• SHORT PROBLEM: Gather all lines in the entries below that include the word "Blender".

• DATASET:
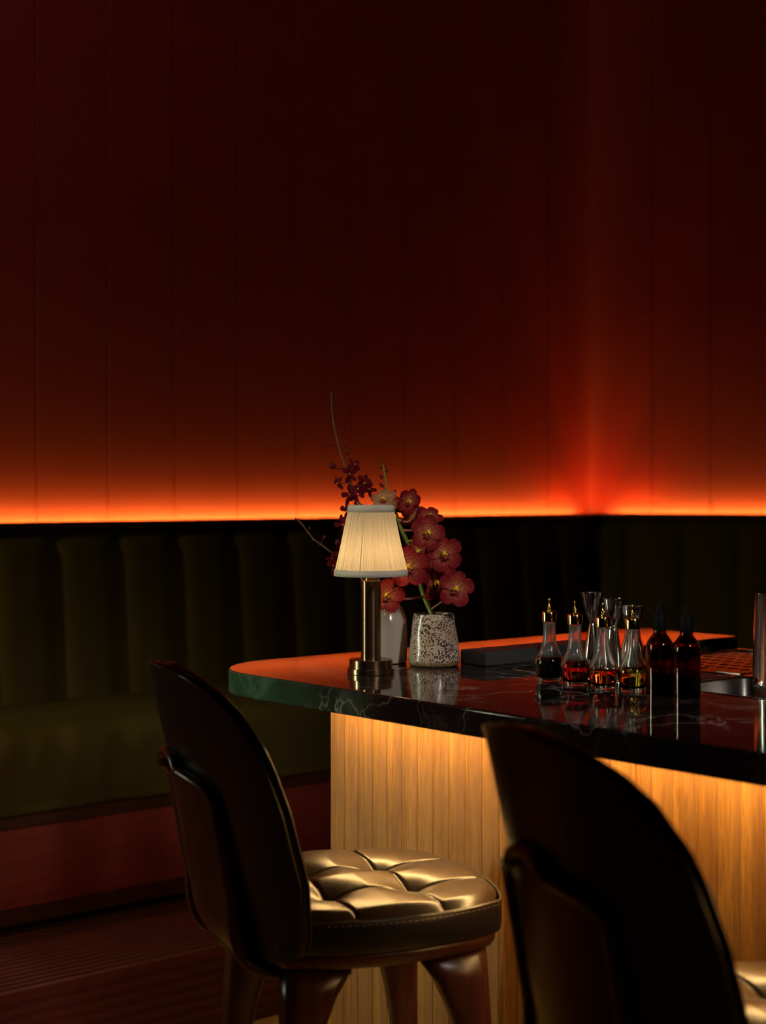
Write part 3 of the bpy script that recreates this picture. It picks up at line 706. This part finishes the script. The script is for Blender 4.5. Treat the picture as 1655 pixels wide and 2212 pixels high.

--

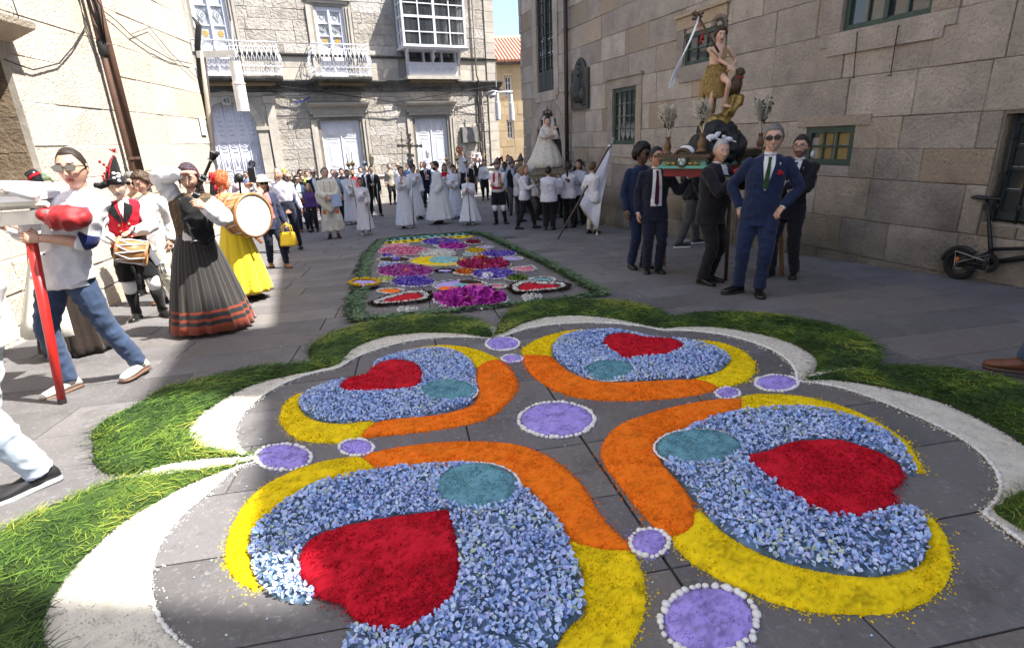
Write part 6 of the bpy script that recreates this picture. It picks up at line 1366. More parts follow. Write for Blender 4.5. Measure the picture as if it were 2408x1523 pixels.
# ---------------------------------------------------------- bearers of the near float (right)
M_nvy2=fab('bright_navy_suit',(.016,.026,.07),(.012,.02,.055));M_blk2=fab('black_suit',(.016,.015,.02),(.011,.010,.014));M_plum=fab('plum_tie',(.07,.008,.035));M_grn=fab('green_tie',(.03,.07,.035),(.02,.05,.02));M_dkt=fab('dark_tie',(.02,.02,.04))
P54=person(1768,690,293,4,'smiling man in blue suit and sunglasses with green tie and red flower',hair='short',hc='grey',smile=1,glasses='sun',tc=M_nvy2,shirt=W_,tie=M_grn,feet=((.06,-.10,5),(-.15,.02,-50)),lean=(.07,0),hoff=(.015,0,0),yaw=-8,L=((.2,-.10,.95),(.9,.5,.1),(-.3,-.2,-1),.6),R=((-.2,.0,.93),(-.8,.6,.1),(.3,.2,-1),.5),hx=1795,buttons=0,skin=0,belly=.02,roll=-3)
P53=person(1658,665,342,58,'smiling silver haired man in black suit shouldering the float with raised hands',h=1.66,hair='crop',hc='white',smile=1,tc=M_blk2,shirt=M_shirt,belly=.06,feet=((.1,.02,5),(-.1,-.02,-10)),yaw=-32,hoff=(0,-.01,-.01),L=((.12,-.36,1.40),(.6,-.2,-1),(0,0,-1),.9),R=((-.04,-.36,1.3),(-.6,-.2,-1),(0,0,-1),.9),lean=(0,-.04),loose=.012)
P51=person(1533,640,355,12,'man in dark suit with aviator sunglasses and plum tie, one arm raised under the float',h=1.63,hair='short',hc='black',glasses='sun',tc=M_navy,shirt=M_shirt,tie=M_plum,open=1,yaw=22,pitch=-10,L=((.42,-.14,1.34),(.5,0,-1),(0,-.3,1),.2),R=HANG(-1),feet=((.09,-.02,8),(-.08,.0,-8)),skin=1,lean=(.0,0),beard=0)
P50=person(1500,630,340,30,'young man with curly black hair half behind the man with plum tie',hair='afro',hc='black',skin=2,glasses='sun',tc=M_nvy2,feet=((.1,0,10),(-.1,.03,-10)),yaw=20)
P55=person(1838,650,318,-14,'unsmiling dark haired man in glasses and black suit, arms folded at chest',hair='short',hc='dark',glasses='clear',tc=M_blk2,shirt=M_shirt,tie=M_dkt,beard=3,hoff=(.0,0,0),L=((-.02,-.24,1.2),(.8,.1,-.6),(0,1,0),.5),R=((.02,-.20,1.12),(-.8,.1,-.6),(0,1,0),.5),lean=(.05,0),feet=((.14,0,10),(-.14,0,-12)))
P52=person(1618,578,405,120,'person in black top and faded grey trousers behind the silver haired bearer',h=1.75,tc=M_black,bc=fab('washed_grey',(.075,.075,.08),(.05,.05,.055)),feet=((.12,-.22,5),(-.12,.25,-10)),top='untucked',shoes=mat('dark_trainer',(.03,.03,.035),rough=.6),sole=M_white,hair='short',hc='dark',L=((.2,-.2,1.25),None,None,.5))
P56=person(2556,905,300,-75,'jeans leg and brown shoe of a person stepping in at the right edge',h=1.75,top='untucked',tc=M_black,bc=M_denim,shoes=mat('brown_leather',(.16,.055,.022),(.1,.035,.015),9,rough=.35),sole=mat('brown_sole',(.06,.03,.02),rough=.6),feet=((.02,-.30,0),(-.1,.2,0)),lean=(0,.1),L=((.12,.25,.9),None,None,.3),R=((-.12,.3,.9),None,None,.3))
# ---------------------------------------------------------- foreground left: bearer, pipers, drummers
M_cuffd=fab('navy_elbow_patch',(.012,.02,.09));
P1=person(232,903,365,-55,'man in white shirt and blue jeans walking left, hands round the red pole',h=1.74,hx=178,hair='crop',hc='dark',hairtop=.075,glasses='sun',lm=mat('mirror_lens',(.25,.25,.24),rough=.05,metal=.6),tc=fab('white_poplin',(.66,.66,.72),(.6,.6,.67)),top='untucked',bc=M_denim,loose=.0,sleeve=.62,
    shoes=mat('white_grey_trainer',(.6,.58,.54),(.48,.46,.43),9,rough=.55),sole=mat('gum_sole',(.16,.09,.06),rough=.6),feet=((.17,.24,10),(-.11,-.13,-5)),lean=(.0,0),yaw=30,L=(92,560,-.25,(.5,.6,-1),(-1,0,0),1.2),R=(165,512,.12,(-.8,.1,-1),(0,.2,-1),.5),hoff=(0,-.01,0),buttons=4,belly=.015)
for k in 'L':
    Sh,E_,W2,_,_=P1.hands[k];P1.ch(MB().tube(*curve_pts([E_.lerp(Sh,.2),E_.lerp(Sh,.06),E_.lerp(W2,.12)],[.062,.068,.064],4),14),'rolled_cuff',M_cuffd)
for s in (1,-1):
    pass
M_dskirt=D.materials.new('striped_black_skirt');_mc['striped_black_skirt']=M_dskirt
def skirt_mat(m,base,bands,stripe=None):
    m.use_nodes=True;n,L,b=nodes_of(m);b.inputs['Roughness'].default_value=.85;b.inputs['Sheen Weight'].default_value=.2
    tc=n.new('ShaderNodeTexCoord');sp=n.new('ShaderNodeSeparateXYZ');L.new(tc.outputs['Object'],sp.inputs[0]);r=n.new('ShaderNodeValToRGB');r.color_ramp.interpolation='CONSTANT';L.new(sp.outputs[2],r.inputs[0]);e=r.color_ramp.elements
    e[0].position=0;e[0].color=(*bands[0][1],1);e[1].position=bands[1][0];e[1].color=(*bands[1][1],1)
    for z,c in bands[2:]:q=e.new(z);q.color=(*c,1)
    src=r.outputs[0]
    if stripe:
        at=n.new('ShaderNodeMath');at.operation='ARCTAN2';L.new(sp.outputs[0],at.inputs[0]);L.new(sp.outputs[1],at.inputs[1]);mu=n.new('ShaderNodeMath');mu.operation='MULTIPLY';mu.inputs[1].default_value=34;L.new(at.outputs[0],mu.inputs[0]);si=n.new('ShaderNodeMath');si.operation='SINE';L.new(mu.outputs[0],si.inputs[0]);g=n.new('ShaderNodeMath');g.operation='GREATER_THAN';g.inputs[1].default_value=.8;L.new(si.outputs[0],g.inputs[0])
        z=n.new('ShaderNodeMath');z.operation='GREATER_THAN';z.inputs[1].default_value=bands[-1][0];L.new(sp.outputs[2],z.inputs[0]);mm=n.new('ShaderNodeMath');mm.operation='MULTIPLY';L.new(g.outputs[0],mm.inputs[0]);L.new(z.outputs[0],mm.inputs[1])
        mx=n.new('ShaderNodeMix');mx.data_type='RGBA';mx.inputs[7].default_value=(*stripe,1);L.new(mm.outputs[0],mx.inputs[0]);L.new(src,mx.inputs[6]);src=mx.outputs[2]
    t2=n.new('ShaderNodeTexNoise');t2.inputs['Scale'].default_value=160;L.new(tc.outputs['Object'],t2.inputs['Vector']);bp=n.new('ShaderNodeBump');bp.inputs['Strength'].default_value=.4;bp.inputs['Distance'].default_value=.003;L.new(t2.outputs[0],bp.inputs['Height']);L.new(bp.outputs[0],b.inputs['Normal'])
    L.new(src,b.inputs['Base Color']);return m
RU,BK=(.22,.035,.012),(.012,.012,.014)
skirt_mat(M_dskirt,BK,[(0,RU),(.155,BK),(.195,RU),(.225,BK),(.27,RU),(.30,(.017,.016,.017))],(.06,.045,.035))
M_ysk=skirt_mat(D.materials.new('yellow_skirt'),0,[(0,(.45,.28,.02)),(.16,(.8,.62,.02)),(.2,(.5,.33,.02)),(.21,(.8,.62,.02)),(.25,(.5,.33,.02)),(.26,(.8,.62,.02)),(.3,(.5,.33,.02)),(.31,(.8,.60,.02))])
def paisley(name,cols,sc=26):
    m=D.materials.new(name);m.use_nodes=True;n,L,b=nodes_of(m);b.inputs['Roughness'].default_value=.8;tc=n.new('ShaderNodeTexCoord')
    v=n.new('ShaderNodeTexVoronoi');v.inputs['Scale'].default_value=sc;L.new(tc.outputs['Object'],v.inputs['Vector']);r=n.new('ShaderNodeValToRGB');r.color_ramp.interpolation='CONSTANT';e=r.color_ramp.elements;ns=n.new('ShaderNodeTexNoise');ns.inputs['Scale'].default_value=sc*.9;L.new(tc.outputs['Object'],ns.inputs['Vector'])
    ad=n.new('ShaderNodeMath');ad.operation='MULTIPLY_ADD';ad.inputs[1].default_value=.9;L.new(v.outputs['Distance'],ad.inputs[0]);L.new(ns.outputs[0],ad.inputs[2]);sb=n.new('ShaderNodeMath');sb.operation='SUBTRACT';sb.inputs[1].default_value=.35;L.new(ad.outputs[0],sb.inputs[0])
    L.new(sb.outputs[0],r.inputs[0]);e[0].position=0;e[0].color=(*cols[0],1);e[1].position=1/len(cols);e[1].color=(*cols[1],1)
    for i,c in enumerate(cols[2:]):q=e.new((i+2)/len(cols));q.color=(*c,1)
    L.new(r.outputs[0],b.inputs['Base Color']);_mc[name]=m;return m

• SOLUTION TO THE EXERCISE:
Write part 3 of the bpy script that recreates this picture. It picks up at line 706. This part finishes the script. The script is for Blender 4.5. Treat the picture as 1655 pixels wide and 2212 pixels high.
Write part 6 of the bpy script that recreates this picture. It picks up at line 1366. More parts follow. Write for Blender 4.5. Measure the picture as if it were 2408x1523 pixels.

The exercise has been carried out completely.